The Federal Reserve’s former top regulator welcomes the Trump administration’s efforts to reform bank oversight — as long as the central bank gets to keep its supervisory authorities. 

Fed Gov. Michael Barr — who until last month served as the vice chair for supervision at the central bank — said Friday afternoon that it is “good and healthy” to reexamine the structure of bank regulation, noting that he did so as part of the Obama administration and that George W. Bush’s administration did its own explorations before that. 

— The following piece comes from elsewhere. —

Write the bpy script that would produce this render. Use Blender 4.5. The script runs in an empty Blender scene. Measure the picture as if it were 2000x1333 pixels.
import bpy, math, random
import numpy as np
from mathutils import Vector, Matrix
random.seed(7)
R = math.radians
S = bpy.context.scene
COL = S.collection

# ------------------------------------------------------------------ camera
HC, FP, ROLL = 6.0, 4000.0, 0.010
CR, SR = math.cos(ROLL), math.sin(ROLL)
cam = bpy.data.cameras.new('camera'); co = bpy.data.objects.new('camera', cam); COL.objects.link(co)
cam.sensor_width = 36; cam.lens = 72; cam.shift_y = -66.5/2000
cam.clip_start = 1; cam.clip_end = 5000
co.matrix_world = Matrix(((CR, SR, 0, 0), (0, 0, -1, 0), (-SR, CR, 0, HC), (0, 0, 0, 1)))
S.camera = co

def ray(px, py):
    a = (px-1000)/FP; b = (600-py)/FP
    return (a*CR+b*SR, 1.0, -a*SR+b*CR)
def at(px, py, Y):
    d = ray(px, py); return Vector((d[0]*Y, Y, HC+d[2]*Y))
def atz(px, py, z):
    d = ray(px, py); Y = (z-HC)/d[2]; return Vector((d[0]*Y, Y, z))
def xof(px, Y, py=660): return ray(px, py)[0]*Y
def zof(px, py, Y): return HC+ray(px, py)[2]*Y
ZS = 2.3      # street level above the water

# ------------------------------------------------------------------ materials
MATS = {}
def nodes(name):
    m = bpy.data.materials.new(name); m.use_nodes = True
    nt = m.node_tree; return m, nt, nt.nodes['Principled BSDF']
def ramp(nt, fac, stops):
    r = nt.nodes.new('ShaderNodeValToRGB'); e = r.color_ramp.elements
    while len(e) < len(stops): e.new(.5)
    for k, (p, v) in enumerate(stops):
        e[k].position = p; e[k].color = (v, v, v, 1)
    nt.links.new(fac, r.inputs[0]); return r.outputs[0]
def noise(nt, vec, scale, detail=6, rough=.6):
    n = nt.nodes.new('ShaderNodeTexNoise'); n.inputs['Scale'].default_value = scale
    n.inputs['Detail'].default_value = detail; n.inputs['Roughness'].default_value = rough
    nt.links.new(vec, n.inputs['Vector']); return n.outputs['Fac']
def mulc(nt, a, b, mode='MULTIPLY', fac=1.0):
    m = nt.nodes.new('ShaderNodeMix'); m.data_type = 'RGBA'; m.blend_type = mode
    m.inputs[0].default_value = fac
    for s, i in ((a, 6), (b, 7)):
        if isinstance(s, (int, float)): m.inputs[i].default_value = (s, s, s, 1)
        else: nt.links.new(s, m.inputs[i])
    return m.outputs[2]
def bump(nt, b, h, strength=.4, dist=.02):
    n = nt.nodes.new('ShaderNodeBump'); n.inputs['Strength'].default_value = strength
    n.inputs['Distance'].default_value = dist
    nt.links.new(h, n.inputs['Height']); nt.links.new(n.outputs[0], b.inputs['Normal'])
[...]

“I don’t think anybody would describe the U.S. regulatory system as a platonic ideal. There’s certainly room for improvement in the regulatory architecture,” Barr said, noting that his efforts in the Obama Treasury Department resulted in the elimination of the Office of Thrift Supervision and the creation of the Consumer Financial Protection Bureau. “There’s always room for discussion about how to [regulate] in a better way.”

But, Barr added, past efforts to consolidate the three primary bank regulators — the Fed, Federal Deposit Insurance Corp. and the Office of the Comptroller of the Currency — have proven to be politically unpopular.

“The financial sector and the public, I think, like the arrangement that we have pretty well,” he said.

Barr also emphasized the importance of the Fed maintaining its ability to supervise banks. In addition to ensuring the safety and soundness of individual banks, he said the Fed’s oversight helps it safeguard financial stability — a crucial part of its role as lender of last resort for banks — and understand the transmission of monetary policy.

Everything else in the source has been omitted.